■ **Written instruction**:
From the very first line of the data to the line containing "PI = math.pi", retype everything exactly, leaving the pictures behind.
----- Material
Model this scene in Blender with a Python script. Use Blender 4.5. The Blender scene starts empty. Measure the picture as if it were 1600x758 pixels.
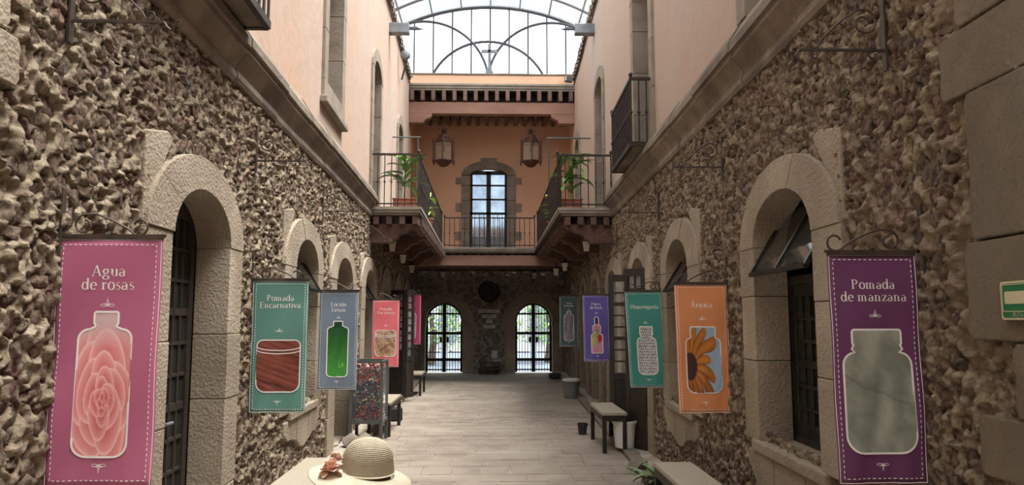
import bpy, bmesh, math, random
import numpy as np
from mathutils import Vector, Matrix
from mathutils.geometry import tessellate_polygon
random.seed(7); RS = np.random.RandomState(11)
C = bpy.context.scene.collection
PI = math.pi

# ------------------------------------------------------------------ camera, sky, sun, exposure
cd = bpy.data.cameras.new('camera'); cam = bpy.data.objects.new('camera', cd); C.objects.link(cam)
cd.sensor_width = 36; cd.lens = 36 * 1150 / 1600; cd.clip_start = 0.05; cd.clip_end = 400
cam.location = (0, 0, 1.7)
cam.rotation_euler = (PI / 2 + math.atan(121 / 1150), 0, -math.atan(32 / 1150))
bpy.context.scene.camera = cam
W = bpy.data.worlds.new('overcast_sky'); bpy.context.scene.world = W; W.use_nodes = True
wn = W.node_tree; wb = wn.nodes['Background']
wtc = wn.nodes.new('ShaderNodeTexCoord'); wno = wn.nodes.new('ShaderNodeTexNoise'); wno.inputs['Scale'].default_value = 2.2
wno.inputs['Detail'].default_value = 4
wr = wn.nodes.new('ShaderNodeValToRGB')
wr.color_ramp.elements[0].position = .38; wr.color_ramp.elements[0].color = (.72, .84, .97, 1)
wr.color_ramp.elements[1].position = .62; wr.color_ramp.elements[1].color = (1, .99, .97, 1)
wn.links.new(wtc.outputs['Generated'], wno.inputs['Vector']); wn.links.new(wno.outputs['Fac'], wr.inputs['Fac'])
wn.links.new(wr.outputs['Color'], wb.inputs['Color']); wb.inputs['Strength'].default_value = 1.1
sl = bpy.data.lights.new('hazy_sun', 'SUN'); sl.energy = 5.5; sl.angle = math.radians(38); sl.color = (1, .97, .92)
so = bpy.data.objects.new('hazy_sun', sl); C.objects.link(so)
so.rotation_euler = Vector((.40, -.06, 1)).to_track_quat('Z', 'Y').to_euler()
vs = bpy.context.scene.view_settings
vs.view_transform = 'Standard'; vs.look = 'None'; vs.gamma = 1; vs.use_curve_mapping = False; vs.exposure = 1.68
cy = bpy.context.scene.cycles
cy.max_bounces = 10; cy.diffuse_bounces = 6; cy.transparent_max_bounces = 16; cy.use_denoising = True

# ------------------------------------------------------------------ helpers
def tag(o, label=None, cat=None, group=None, kind=None):
    if label: o['label'] = label
    if cat: o['category'] = cat
    if group: o['group'] = group
    if kind: o['kind'] = kind
    return o
def empty(name, loc, label=None, cat=None, group=None, kind=None, rz=0):
    o = bpy.data.objects.new(name, None); C.objects.link(o); o.location = loc; o.rotation_euler = (0, 0, rz)
    o.empty_display_size = .1
    return tag(o, label, cat, group, kind)
def root_of(o):
    p = Vector(o.location)
    while o.parent: o = o.parent; p = p + Vector(o.location)
    return p
class MB:
    """collects shapes in world coordinates, links them as one mesh"""
    def __init__(s): s.v = []; s.f = []; s.cols = None
    def add(s, vs_, fs):
        n = len(s.v); s.v += [tuple(v) for v in vs_]; s.f += [tuple(i + n for i in f) for f in fs]; return s
    def box(s, c, d, rz=0, tf=None):
        x, y, z = d[0] / 2, d[1] / 2, d[2] / 2
        P = [Vector((a * x, b * y, e * z)) for e in (-1, 1) for a, b in ((-1, -1), (1, -1), (1, 1), (-1, 1))]
        if rz: P = [Matrix.Rotation(rz, 3, 'Z') @ p for p in P]
        if tf is not None: P = [tf @ p for p in P]
        return s.add([p + Vector(c) for p in P], [(3, 2, 1, 0), (4, 5, 6, 7), (0, 1, 5, 4), (1, 2, 6, 5), (2, 3, 7, 6), (3, 0, 4, 7)])
    def bar(s, a, b, w, h=None, up=(0, 0, 1)):
        a = Vector(a); b = Vector(b); h = h or w; d = (b - a).normalized(); up = Vector(up)
        if abs(d.dot(up)) > .98: up = Vector((0, 1, 0))
        x = d.cross(up).normalized(); y = x.cross(d).normalized()
        P = [p + x * i * w / 2 + y * j * h / 2 for p in (a, b) for i, j in ((-1, -1), (1, -1), (1, 1), (-1, 1))]
        return s.add(P, [(3, 2, 1, 0), (4, 5, 6, 7), (0, 1, 5, 4), (1, 2, 6, 5), (2, 3, 7, 6), (3, 0, 4, 7)])
    def tube(s, pts, r, n=6, cap=True):
        pts = [Vector(p) for p in pts]; m = len(pts); rr = r if isinstance(r, (list, tuple)) else [r] * m
        ref = None; V = []
        for i, p in enumerate(pts):
            d = (pts[min(i + 1, m - 1)] - pts[max(i - 1, 0)])
            d = d.normalized() if d.length > 1e-9 else Vector((0, 0, 1))
            if ref is None: ref = Vector((0, 0, 1)) if abs(d.z) < .9 else Vector((1, 0, 0))
            x = d.cross(ref)
            x = x.normalized() if x.length > 1e-6 else Vector((1, 0, 0))
            y = d.cross(x).normalized(); ref = x.cross(d) if x.length else ref
            V += [p + (x * math.cos(2 * PI * k / n) + y * math.sin(2 * PI * k / n)) * rr[i] for k in range(n)]
        F = [(i * n + k, i * n + (k + 1) % n, (i + 1) * n + (k + 1) % n, (i + 1) * n + k) for i in range(m - 1) for k in range(n)]
        if cap: F += [tuple(range(n))[::-1], tuple(range((m - 1) * n, m * n))]
        return s.add(V, F)
    def lathe(s, c, prof, n=20, sx=1, sy=1, ph=0, tf=None):
        V = []
        for r, z in prof:
            for k in range(n):
                a = 2 * PI * k / n + ph; p = Vector((math.cos(a) * r * sx, math.sin(a) * r * sy, z))
                if tf is not None: p = tf @ p
                V.append(p + Vector(c))
        m = len(prof)
        F = [(i * n + k, i * n + (k + 1) % n, (i + 1) * n + (k + 1) % n, (i + 1) * n + k) for i in range(m - 1) for k in range(n)]
        F += [tuple(range(n))[::-1], tuple(range((m - 1) * n, m * n))]
        return s.add(V, F)
    def prism(s, poly, f0, f1):
        """poly: list of 2d pts; f0/f1 map (a,b)->3d for the two caps"""
        n = len(poly); V = [f0(*p) for p in poly] + [f1(*p) for p in poly]
        F = [tuple(range(n))[::-1], tuple(range(n, 2 * n))] + [(i, (i + 1) % n, n + (i + 1) % n, n + i) for i in range(n)]
        return s.add(V, F)
    def quad(s, a, b, c, d): return s.add([a, b, c, d], [(0, 1, 2, 3)])
    def build(s, name, mat, parent=None, smooth=None, bevel=0, fixn=True, kind=None):
        me = bpy.data.meshes.new(name)
        off = root_of(parent) if parent else Vector((0, 0, 0))
        loc = Vector((0, 0, 0))
        if parent is None and s.v:
            A = np.array([tuple(v) for v in s.v]); loc = Vector(((A[:, 0].min() + A[:, 0].max()) / 2, (A[:, 1].min() + A[:, 1].max()) / 2, A[:, 2].min()))
            off = loc
        me.from_pydata([Vector(v) - off for v in s.v], [], s.f)
        if fixn:
            bm = bmesh.new(); bm.from_mesh(me); bmesh.ops.recalc_face_normals(bm, faces=bm.faces); bm.to_mesh(me); bm.free()
        if smooth:
            me.shade_smooth(); me.set_sharp_from_angle(angle=math.radians(smooth))
        if mat: me.materials.append(mat)
        o = bpy.data.objects.new(name, me); C.objects.link(o)
        if parent: o.parent = parent
        else: o.location = loc
        if bevel:
            b = o.modifiers.new('bevel', 'BEVEL'); b.width = bevel; b.segments = 2; b.limit_method = 'ANGLE'
        if kind: o['kind'] = kind
        return o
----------
■ **Final result**:
Model this scene in Blender with a Python script. Use Blender 4.5. The Blender scene starts empty. Measure the picture as if it were 1600x758 pixels.
import bpy, bmesh, math, random
import numpy as np
from mathutils import Vector, Matrix
from mathutils.geometry import tessellate_polygon
random.seed(7); RS = np.random.RandomState(11)
C = bpy.context.scene.collection
PI = math.pi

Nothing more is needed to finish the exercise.